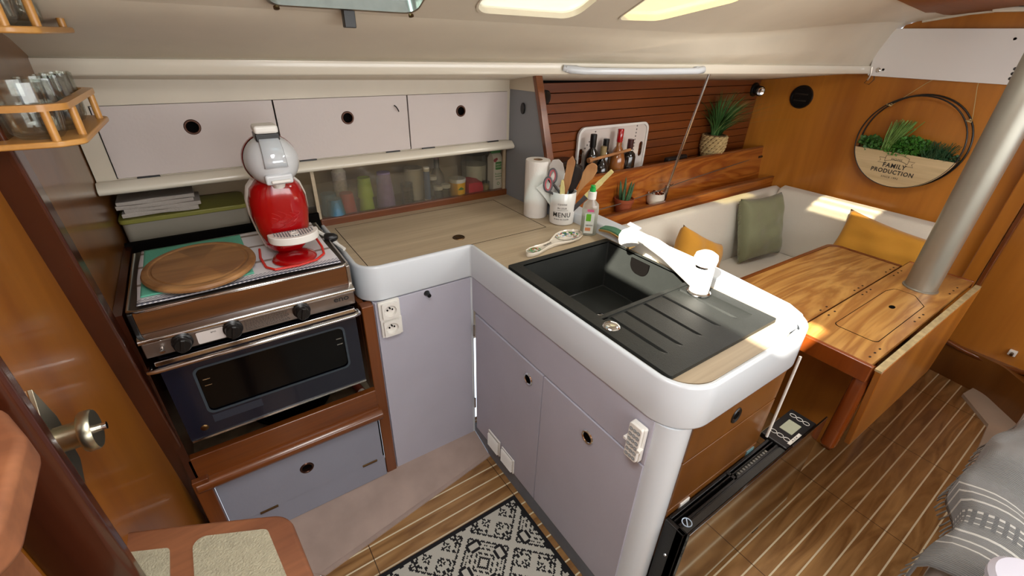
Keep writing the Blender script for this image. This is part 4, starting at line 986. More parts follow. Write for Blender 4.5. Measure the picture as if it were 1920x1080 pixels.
t = thing('sponge', 'curled green and yellow scouring sponge at the back corner of the sink', 'sponge', (.46, -.25, .95))
SG = []
for i in range(13):
    u = i/12; p_ = Vector((.470, -.165, 0)).lerp(Vector((.452, -.335, 0)), u); zc = .956+.016*math.sin(PI*(u*1.0+.05))
    SG.append((p_, zc+.004))
MB().loft([[(p_.x-.014, p_.y, zc), (p_.x-.017, p_.y, zc+.008), (p_.x+.02, p_.y+.004, zc+.010), (p_.x+.02, p_.y+.004, zc+.001)] for p_, zc in SG]).build('foam', mat('sponge_yellow', 'c09a5a', .95, bump=1, bscale=300), t)
MB().loft([[(p_.x-.013, p_.y, zc+.0082), (p_.x-.010, p_.y, zc+.013), (p_.x+.022, p_.y+.004, zc+.015), (p_.x+.022, p_.y+.004, zc+.0095)] for p_, zc in SG]).build('scouring_layer', mat('scourer_green', '4f7f62', .95, bump=1, bscale=300), t)

# ============================================================ SALOON SHELVES
t = thing('saloon_shelf', 'varnished two tier shelf with teak fiddles along the saloon hull side', 'shelf', (1.4, .33, .77))
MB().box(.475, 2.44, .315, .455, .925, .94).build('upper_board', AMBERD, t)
MB().loft([[(x, .318, 1.005), (x, .326, 1.005), (x, .302, .80), (x, .292, .80)] for x in (.475, 1.2, 1.8, 2.44)]).build('upper_fiddle', TEAKF, t)
MB().loft([[(x, .312, 1.000), (x, .318, 1.009), (x, .330, 1.009), (x, .332, 1.0)] for x in (.475, 2.44)]).build('fiddle_cap', MAHOG, t, bev=.002)
MB().box(.566, 2.44, .205, .30, .785, .80).build('lower_board', TEAKF, t)
MB().box(.566, 2.44, .188, .206, .755, .832).build('lower_fiddle', TEAKF, t, bev=.003)
MB().box(.566, 2.44, .186, .208, .828, .836).build('fiddle_cap', MAHOG, t, bev=.003)
cp = thing('retaining_cord', 'thin braided cord strung along the lower saloon shelf', 'cord', (1.5, .27, .87))
pts = [(.60, .235, .845), (1.0, .235, .862), (1.3, .24, .885), (1.6, .27, .90), (2.0, .30, .915), (2.42, .315, .94)]
MB().tube(pts, .0022, 6).build('cord_line', mat('braided_cord', '55504a', .8), cp)
MB().cyl((2.44, .31, .94), (2.40, .31, .94), .008).build('cord_hook', BLACK, cp)
t = thing('support_rod', 'slanted stainless rod from the deck beam down to the lower saloon shelf', 'rod', (1.37, .25, .80))
MB().cyl((1.345, .11, 1.482), (1.385, .25, .86), .0065, n=12).build('rod', CHROME, t)
MB().cyl((1.388, .262, .80), (1.383, .243, .90), .017, .012, n=16).build('deck_fitting', STEEL, t)
MB().tube([(1.385, .24, .915), (1.40, .235, .905), (1.43, .25, .90), (1.47, .27, .895)], .002, 6).build('cable_tie', BLACK, t)

t = thing('serving_tray', 'white serving tray with oval hand holes standing upright behind the bottles', 'tray', (1.1, .40, .95))
TR = rect(.86, 1.375, .945, 1.215, .045, 8)
MB().prism([TR, rpoly([(1.325, 1.03), (1.355, 1.03), (1.355, 1.11), (1.325, 1.11)], .0149, 6), rpoly([(.875, 1.03), (.905, 1.03), (.905, 1.11), (.875, 1.11)], .0149, 6)], .438, .443, 'xz').build('tray_face', mat('glossy_white_tray', 'cfc6c0', .15, coat=.6), t)
MB().prism([TR, rect(.872, 1.363, .957, 1.203, .036, 8)], .430, .438, 'xz').build('rim', CERAM, t, bev=.003)
ln = MB()
for (xa, za, xb, zb) in ((.88, 1.06, .99, 1.20), (1.285, 1.20, 1.28, 1.04)):
    for k in range(9):
        u = k/9; v = u+.05; ln.box(lerp(xa, xb, u)-.003, lerp(xa, xb, u)+.004, .4365, .438, lerp(za, zb, u), lerp(za, zb, v))
ln.build('dashed_print', mat('grey_print', '6f6864', .5), t)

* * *

**WHAT IS REQUIRED:** Take the lines from the start of the material to the line with "t = thing('saloon_shelf', 'varnished", both included, and transcribe them exactly without the pictures.

**WRITTEN RESPONSE:**
Keep writing the Blender script for this image. This is part 4, starting at line 986. More parts follow. Write for Blender 4.5. Measure the picture as if it were 1920x1080 pixels.
t = thing('sponge', 'curled green and yellow scouring sponge at the back corner of the sink', 'sponge', (.46, -.25, .95))
SG = []
for i in range(13):
    u = i/12; p_ = Vector((.470, -.165, 0)).lerp(Vector((.452, -.335, 0)), u); zc = .956+.016*math.sin(PI*(u*1.0+.05))
    SG.append((p_, zc+.004))
MB().loft([[(p_.x-.014, p_.y, zc), (p_.x-.017, p_.y, zc+.008), (p_.x+.02, p_.y+.004, zc+.010), (p_.x+.02, p_.y+.004, zc+.001)] for p_, zc in SG]).build('foam', mat('sponge_yellow', 'c09a5a', .95, bump=1, bscale=300), t)
MB().loft([[(p_.x-.013, p_.y, zc+.0082), (p_.x-.010, p_.y, zc+.013), (p_.x+.022, p_.y+.004, zc+.015), (p_.x+.022, p_.y+.004, zc+.0095)] for p_, zc in SG]).build('scouring_layer', mat('scourer_green', '4f7f62', .95, bump=1, bscale=300), t)

# ============================================================ SALOON SHELVES
t = thing('saloon_shelf', 'varnished two tier shelf with teak fiddles along the saloon hull side', 'shelf', (1.4, .33, .77))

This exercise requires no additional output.